O Supremo Tribunal Federal (STF) validou nesta quinta-feira (26) a possibilidade de bancos tomarem, sem decisão judicial, imóveis financiados com parcelas atrasadas, em uma decisão que promete impactar o mercado imobiliário brasileiro. A medida, que foi aprovada por oito votos a dois, segue o entendimento do ministro relator, Luiz Fux, e permite que o processo seja realizado em um curto prazo de 30 dias, sem dar margem à contestação por parte do devedor.


A decisão se refere especificamente aos imóveis financiados pelo Sistema Financeiro Imobiliário (SFI), que é destinado a pessoas que já possuem imóveis ou desejam adquirir propriedades avaliadas em mais de R$ 1,5 milhão. Imóveis com valores inferiores ainda podem ser financiados pelo SFI, que oferece mais flexibilidade do que o Sistema Financeiro de Habitação (SFH), a modalidade subsidiada.


O caso em questão, que levou a essa decisão, envolvia um imóvel avaliado em pouco mais de R$ 60 mil, cuja ação foi iniciada em 2007. Advogados especializados no mercado imobiliário ressaltam que a recuperação do imóvel por meio do cartório já era prática comum no setor, e a decisão do STF, portanto, serve para confirmar a constitucionalidade desse instrumento.


Segundo o ministro Luiz Fux, a alienação fiduciária, baseada em uma lei de 1997, já era utilizada em mais de 94% dos contratos em 2017. Com a decisão do STF, os bancos ganham mais agilidade para retomar imóveis em caso de inadimplência.


**Prazo para Recuperação do Imóvel**


Os bancos podem acionar o cartório para executar o contrato após três parcelas em atraso, embora a maioria dos contratos determine um prazo de oito a nove meses para solicitar a recuperação do imóvel no cartório. Uma vez iniciado o processo, o cartório notifica o devedor, que tem 15 dias para quitar as pendências, incluindo juros, multas e encargos.
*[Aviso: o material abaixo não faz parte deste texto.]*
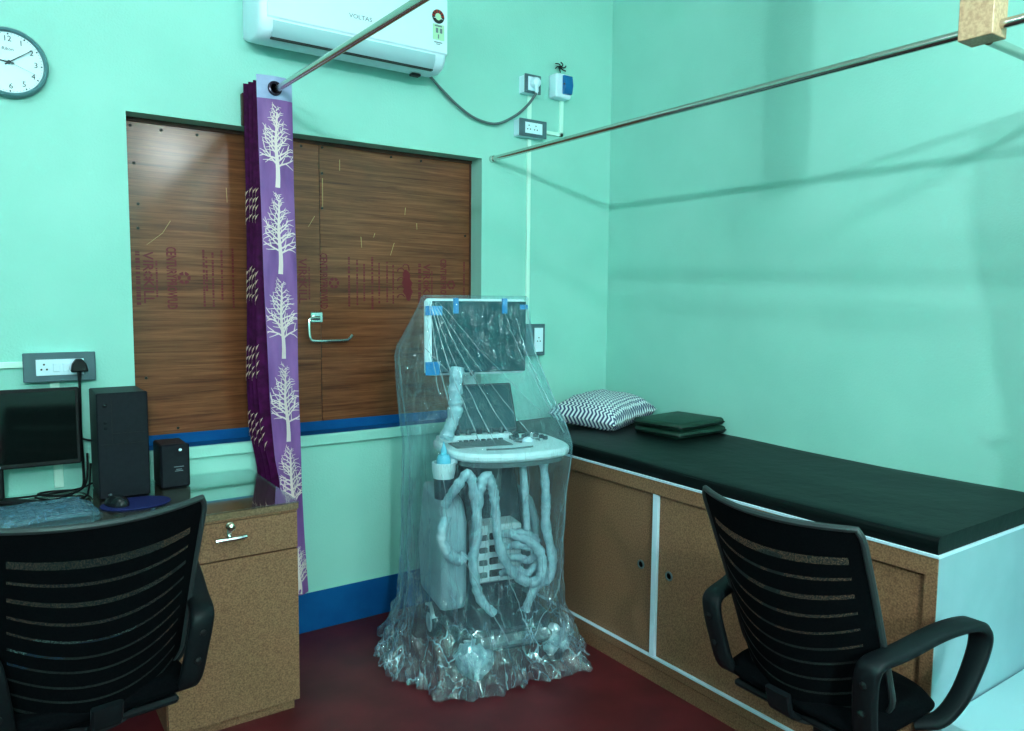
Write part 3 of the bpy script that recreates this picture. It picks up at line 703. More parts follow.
# cables behind the monitor
rnd = random.Random(3)
cab = ['loose black cable looping across the desk under the monitor', 'black cable coiled beside the computer tower on the desk', 'thin black cable running behind the monitor stand', 'black cable stretched from the monitor to the computer tower']
paths = [[(-.1, 3.13, ZD+.006), (.05, 3.02, ZD+.006), (.17, 2.99, ZD+.006), (.26, 3.03, ZD+.006), (.285, 3.10, ZD+.02), (.30, 3.16, ZD+.10)],
         [(.12, 3.12, ZD+.006), (.16, 3.06, ZD+.006), (.22, 3.08, ZD+.008), (.24, 3.14, ZD+.01), (.17, 3.17, ZD+.01), (.13, 3.13, ZD+.014), (.20, 3.06, ZD+.016), (.275, 3.12, ZD+.03), (.29, 3.16, ZD+.14)],
         [(-.3, 3.10, ZD+.005), (-.1, 3.17, ZD+.005), (.1, 3.15, ZD+.005), (.25, 3.18, ZD+.005), (.30, 3.14, ZD+.03)],
         [(.12, 3.12, ZD+.25), (.22, 3.16, ZD+.22), (.29, 3.16, ZD+.19), (.315, 3.16, ZD+.185)]]
for lb, pth in zip(cab, paths):
    b = MB(); b.tube(spline(pth, 8), .0038, 6); tag(b.build('cable', 'black', loc=pth[0]), lb, 'cable', 'loose black cables behind the monitor')

# mouse pad and mouse
b = MB(); b.lathe([(.0, 0), (.098, 0), (.10, .002), (.098, .004), (0, .004)], (0, 0, 0), 40)
b.v = [Vector((v.x*1.12, v.y*.86+.0*v.x, v.z)) for v in b.v]
o = b.build('mouse_mat', 'mousepad'); o.location = (.405, 2.868, ZD); tag(o, 'rounded dark blue mouse mat on the glass desk top', 'mouse mat')
t = thing('computer_mouse', 'black computer mouse on the blue mat before the tower', 'mouse', (.345, 2.875, ZD+.004), radians(25), world=False)
def mo(u, v):
    a = 2*pi*u; ph = pi/2*v; return (.031*cos(a)*cos(ph)*(1-.1*sin(a)), .055*sin(a)*cos(ph), .036*sin(ph)*(1-.25*sin(a)*cos(ph)))
b = MB(); b.grid(mo, 24, 8); b.add([(.031*cos(2*pi*k/24)*(1-.1*sin(2*pi*k/24)), .055*sin(2*pi*k/24), 0) for k in range(24)], [tuple(range(24))]); b.build('shell', 'black_gloss', t, weld=True)
b = MB(); b.tube([(0, .028, .031), (0, .040, .027)], .004, 8); b.build('scroll_wheel', 'us_grey', t)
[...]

Após mais 15 dias, o banco pode leiloar a propriedade.


Para evitar o leilão, o devedor pode procurar a Justiça para contestar a alienação fiduciária com um pedido de cautelar, mas isso depende de uma decisão favorável do tribunal.


**Opiniões Divididas**


No STF, os ministros Edson Fachin e Cármen Lúcia foram contrários à decisão, argumentando que ela concede poderes excepcionais a uma das partes do contrato, prejudicando o direito fundamental à moradia. A Defensoria Pública da União também defendeu que o instrumento desrespeita o devido processo legal, o direito ao contraditório e a ampla defesa, alegando sua inconstitucionalidade.


Os ministros que votaram a favor da decisão argumentam que o devedor ainda tem a possibilidade de buscar a Justiça para suspender a alienação fiduciária, preservando, assim, o direito ao devido processo legal. Contudo, a Defensoria Pública destaca que o acesso à Justiça é limitado, com apenas cerca de 58% das pessoas tendo acesso nos níveis estadual e federal, deixando 42% sem garantias constitucionais.
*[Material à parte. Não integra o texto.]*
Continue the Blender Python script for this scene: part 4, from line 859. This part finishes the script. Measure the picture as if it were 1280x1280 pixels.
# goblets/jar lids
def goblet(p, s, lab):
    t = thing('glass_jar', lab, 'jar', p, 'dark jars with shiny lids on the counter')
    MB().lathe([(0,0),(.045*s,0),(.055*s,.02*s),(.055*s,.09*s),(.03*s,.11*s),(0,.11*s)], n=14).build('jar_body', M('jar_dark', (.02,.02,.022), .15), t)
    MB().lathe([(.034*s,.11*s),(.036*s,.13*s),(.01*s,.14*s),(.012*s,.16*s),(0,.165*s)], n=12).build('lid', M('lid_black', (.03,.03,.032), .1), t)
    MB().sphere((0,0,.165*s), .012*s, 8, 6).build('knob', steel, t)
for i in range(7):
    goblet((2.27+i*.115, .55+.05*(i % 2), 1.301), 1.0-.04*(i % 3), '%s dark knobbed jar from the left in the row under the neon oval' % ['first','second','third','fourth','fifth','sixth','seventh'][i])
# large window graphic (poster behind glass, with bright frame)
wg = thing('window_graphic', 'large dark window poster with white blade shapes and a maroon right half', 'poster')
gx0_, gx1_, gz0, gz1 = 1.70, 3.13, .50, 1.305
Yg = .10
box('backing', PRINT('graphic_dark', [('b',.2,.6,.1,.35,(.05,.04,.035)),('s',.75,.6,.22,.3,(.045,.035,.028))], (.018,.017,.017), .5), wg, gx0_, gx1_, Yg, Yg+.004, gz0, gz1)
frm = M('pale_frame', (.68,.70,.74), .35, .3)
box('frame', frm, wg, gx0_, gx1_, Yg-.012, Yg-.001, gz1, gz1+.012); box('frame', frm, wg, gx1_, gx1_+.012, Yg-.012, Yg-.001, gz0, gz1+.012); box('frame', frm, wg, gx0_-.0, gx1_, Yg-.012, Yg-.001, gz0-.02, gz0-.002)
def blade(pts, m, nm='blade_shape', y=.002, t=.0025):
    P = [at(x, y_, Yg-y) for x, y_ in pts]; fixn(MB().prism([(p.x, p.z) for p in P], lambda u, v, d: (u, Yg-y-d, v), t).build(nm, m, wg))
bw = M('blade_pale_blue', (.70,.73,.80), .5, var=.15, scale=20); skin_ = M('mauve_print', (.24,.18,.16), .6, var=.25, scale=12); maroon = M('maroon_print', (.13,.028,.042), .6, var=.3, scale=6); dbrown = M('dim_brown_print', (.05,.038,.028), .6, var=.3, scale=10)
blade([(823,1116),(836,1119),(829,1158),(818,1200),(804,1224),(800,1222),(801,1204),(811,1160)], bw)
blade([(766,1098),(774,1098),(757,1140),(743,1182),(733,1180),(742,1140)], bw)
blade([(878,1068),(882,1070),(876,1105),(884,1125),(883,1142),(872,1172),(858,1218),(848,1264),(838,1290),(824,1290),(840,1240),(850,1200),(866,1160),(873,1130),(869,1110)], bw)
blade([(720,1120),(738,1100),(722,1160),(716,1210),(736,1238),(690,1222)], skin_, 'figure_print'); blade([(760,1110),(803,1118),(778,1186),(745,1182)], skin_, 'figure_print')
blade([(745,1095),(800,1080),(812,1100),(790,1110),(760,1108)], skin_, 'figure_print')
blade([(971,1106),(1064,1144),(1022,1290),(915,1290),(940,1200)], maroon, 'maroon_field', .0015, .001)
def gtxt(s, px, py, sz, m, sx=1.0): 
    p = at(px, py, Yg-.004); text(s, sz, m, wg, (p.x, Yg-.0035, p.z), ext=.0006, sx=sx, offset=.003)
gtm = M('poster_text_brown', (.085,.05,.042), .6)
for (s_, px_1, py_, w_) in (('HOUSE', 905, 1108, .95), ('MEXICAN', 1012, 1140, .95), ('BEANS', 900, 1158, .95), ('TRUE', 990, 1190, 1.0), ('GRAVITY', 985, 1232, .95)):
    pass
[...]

Nos casos em que o devedor reside no imóvel, também há preocupações quanto ao respeito ao direito social à moradia.


O Procon-SP e a Associação Brasileira de Mutuários da Habitação (ABMH) ainda não se pronunciaram sobre a decisão.


**O que é Alienção Fiduciária?**


A alienação fiduciária, estabelecida por lei em 1997, é uma forma de garantia usada no Sistema Financeiro Imobiliário (SFI), onde o próprio imóvel serve como caução. O bem imóvel permanece em nome da instituição financeira até que a dívida seja quitada. O comprador tem o direito de uso do imóvel durante o financiamento, mas a propriedade só é consolidada em seu nome após a quitação da dívida por meio de um registro em cartório.


Essa modalidade substituiu a hipoteca, criada em 1966, que exigia que o imóvel ficasse no nome do financiador e que o banco recorresse à Justiça para reavê-lo. A alienação fiduciária também evita que o mesmo imóvel seja usado como garantia em diferentes instituições financeiras, o que desestimula refinanciamentos que podem resultar em novas dívidas.